しかし、ここで、鼬用の食物をその空の食器に入れてやると、鼬は待っていたかのように飛びつくのであって、やはり食を求めての騒ぎであったのだと納得するのだけれども、冷静に考えれば、人間が食事をし始めると自分もものを食べたくなるという鼬の反応というのは(それに気がついていても、自分だけものを食べてみたくなる人間には、サディスティックな感情があるのかもしれない、あるいはそのサディスティックな感情を隠すために、ここで、改めて驚いたかのような振りをしているのかもしれない、酷い奴と思われたくないので、念のために言い訳を添えるのであれば、鼬の飼い方のマニュアルには、餌は1日に1回と書かれているのである)、鼬が人間と自分との間に何らかの対称性を認めているということであると思うのだ。
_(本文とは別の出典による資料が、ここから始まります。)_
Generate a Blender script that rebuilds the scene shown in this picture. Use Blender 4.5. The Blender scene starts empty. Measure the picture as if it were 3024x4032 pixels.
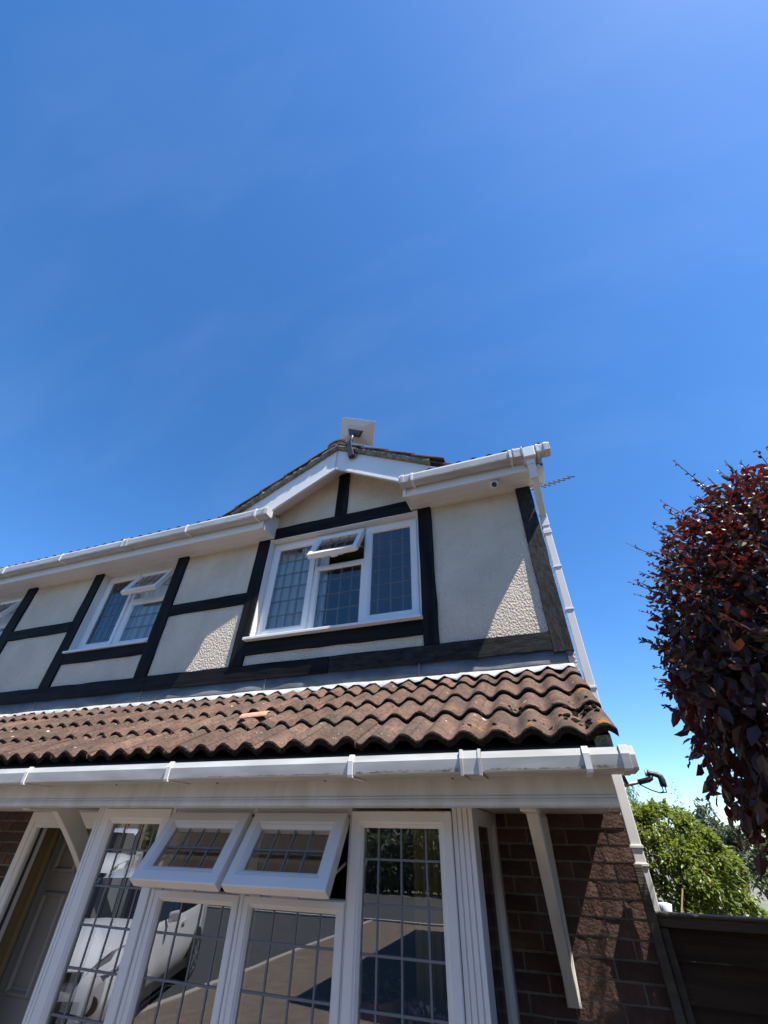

因みに、鼬は猫なみに気まぐれな動物であって、食べたくない時に食物を与えても絶対に口にしないのであって、その鼬が体重にして50倍くらい重い生物であるところの人間が、傍で食事をしていると必ずのように食物をねだるというのは、普通に考えれば不思議で、鼬は質量ではなくて形態において自分と人間との間に対称性を認識しているということのように思えてしまうのだけれども、やはり自分の思い過ごしなのだろうか。
あるいは、ここで何らかのコミュニケーションが成立しているとすれば、それはなんと呼ばれるものなのだろう。
部屋のなかには仙人掌も置いてあり、そのボリュームをもった植物離れした形態は感情移入の対象にはなるのだけれども、仙人掌にこのような感情をもつことはない。自分が食事する度に仙人掌にも水をやらなければいけないような気持ちになったことはないのである。